Perfection chrétienne, spiritualité dominicaine et contemplation : Le P. Réginald Garrigou-Lagrange face au succès du système de la mystique étendue (1923-1927)

Sylvio Hermann De Franceschi
8,00 € l'unité
2021 - Fascicule n°1
121
CXXI
1
2021
5 - 50
Article
Contemplation, Garrigou-Lagrange, mystique, Perfection, Spiritualité

Résumé

À la fin de 1923, le P. Garrigou-Lagrange publie Perfection chrétienne et contemplation. Le livre constitue une magistrale synthèse qui présente au public le système thomiste de la mystique étendue telle que le dominicain l’a défendu dans la revue La Vie spirituelle depuis 1919. Face aux partisans des thèses caractéristiques de la mystique restreinte, les représentants de l’orthodoxie thomiste ont clairement remporté la victoire en 1923. Incarner une mouvance dont la domination doctrinale est désormais admise mais dont les thèses donnent lieu à des interprétations abusives fait pourtant peser de nouvelles responsabilités sur les théologiens qui animent La Vie spirituelle. De 1923 à 1927, le P. Garrigou-Lagrange est ainsi progressivement conduit à modérer la radicalité de ses engagements.

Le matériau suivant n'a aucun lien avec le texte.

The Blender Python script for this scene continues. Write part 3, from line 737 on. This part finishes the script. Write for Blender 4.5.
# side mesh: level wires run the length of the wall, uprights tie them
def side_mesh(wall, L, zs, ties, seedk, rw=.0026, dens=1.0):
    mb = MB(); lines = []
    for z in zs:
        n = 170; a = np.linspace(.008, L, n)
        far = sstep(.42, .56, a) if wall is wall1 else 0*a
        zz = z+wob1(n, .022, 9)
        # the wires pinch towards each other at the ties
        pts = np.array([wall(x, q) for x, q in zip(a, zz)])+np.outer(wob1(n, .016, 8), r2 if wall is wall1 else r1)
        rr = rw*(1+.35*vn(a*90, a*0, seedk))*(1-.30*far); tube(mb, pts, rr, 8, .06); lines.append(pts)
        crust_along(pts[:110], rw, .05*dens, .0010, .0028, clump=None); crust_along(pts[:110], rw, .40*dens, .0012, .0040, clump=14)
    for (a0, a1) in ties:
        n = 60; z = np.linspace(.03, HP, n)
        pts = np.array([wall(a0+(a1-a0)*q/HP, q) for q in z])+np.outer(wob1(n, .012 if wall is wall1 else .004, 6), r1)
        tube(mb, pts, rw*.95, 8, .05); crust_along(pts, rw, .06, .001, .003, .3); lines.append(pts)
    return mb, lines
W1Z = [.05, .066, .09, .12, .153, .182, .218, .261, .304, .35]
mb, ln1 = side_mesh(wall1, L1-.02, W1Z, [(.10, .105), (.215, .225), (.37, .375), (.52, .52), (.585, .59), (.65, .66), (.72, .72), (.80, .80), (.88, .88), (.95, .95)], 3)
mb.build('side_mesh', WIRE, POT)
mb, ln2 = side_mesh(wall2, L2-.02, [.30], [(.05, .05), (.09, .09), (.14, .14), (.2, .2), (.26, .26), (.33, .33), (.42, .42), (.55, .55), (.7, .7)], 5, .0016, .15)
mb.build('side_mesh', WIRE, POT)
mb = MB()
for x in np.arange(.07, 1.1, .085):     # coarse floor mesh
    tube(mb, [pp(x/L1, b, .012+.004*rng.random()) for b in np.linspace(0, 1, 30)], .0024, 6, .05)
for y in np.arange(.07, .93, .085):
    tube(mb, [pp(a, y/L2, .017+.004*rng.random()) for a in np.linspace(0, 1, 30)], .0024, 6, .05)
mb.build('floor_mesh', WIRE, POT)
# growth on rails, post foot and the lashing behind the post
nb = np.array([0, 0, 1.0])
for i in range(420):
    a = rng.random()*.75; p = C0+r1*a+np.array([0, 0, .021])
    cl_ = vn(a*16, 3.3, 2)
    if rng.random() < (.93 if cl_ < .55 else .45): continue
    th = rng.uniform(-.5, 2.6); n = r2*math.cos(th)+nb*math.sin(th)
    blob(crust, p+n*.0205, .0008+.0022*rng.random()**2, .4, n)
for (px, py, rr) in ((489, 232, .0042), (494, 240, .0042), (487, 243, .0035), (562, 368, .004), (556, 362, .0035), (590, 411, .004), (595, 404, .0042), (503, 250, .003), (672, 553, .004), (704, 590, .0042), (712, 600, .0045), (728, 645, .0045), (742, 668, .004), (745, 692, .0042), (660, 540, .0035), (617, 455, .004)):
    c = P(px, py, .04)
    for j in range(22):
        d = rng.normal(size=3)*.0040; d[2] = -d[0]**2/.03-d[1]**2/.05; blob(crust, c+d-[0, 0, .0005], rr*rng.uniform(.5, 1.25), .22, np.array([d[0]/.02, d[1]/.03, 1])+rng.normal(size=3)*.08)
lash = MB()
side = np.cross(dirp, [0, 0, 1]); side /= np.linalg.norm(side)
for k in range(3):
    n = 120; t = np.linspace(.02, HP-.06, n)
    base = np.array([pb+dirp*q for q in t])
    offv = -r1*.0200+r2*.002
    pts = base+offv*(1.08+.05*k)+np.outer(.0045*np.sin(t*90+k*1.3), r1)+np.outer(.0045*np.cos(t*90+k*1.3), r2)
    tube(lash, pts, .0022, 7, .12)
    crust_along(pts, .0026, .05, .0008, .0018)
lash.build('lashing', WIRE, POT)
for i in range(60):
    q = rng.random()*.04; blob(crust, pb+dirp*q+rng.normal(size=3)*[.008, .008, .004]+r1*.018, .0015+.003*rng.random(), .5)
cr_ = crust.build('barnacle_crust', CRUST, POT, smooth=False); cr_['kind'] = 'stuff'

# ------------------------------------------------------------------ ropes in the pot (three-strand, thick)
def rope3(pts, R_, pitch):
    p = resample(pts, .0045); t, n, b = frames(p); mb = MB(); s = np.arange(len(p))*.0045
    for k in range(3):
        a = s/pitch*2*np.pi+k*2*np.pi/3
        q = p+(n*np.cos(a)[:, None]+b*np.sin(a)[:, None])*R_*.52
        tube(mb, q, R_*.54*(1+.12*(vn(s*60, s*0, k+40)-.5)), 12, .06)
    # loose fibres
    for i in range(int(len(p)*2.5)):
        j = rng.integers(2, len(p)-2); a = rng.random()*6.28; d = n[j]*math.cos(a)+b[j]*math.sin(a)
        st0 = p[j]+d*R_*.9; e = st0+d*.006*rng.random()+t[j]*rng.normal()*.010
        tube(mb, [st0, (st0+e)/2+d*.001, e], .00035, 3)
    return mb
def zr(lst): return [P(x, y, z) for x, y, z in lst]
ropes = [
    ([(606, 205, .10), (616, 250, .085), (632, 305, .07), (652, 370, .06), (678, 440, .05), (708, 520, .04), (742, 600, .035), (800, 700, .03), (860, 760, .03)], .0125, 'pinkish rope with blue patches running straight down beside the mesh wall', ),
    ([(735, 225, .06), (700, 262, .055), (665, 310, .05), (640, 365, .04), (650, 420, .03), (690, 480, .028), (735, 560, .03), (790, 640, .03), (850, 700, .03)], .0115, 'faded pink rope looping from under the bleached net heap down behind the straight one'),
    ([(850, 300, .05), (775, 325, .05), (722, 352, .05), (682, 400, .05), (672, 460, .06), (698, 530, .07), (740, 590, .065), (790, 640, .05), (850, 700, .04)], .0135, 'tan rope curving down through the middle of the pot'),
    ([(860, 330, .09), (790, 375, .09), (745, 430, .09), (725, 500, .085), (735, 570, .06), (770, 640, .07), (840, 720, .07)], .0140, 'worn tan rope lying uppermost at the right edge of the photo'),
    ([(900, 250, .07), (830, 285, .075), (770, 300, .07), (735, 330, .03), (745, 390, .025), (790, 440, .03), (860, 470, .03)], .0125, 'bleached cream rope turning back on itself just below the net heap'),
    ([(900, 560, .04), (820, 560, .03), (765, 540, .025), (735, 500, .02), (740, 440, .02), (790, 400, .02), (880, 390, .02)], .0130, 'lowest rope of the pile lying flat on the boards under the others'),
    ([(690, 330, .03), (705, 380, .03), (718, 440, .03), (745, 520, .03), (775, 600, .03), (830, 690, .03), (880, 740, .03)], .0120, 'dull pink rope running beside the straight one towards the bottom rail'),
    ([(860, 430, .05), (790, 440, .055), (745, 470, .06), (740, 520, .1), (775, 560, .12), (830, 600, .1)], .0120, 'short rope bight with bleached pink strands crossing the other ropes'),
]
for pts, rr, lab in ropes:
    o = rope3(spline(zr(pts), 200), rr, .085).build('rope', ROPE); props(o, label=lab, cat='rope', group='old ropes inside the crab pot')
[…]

Après une réflexion de plusieurs mois, le dominicain propose finalement en septembre 1927 un tournant liguorien de la ligne éditoriale de La Vie spirituelle.

Extrait

Lourdement pénalisé par la condamnation romaine du quiétisme, le statut de la mystique a mis plus de deux siècles à se rétablir en catholicité. Il a fallu attendre les années 1890 pour que l’on observe un véritable renouveau des publications théologiennes consacrées à une spiritualité particulièrement exigeante. À la veille de la Première Guerre mondiale, les débats suscités par la question mystique ont abouti à la constitution de deux principales mouvances doctrinales. La première se reconnaît dans les thèses défendues par le chanoine Auguste Saudreau (1859-1946), qui a notamment publié Les degrés de la vie spirituelle (1896), L’état mystique, sa nature, ses phases (1903), et enfin Les faits extraordinaires de la vie spirituelle (1908), et qui enseigne qu’il y a un appel général des âmes à la voie unitive, dès lors accessible à chacun, et que la vie spirituelle doit se concevoir selon un progrès graduel depuis les étapes indispensables de l’ascétique jusqu’au degré suréminent de la contemplation infuse. La seconde suit au contraire la doctrine prônée par le jésuite Augustin Poulain (1836-1919), qui a fait paraître en 1901 son traité Des grâces d’oraison, où il défend la thèse d’une séparation radicale entre la voie de l’ascétique, dont les exigences peuvent être observées de chacun, et celle de la mystique, dont les états caractéristiques ne sont en revanche atteints que par de rares élus. Les partisans des deux systèmes, celui de la mystique étendue et celui de la mystique restreinte, sont désormais aux prises.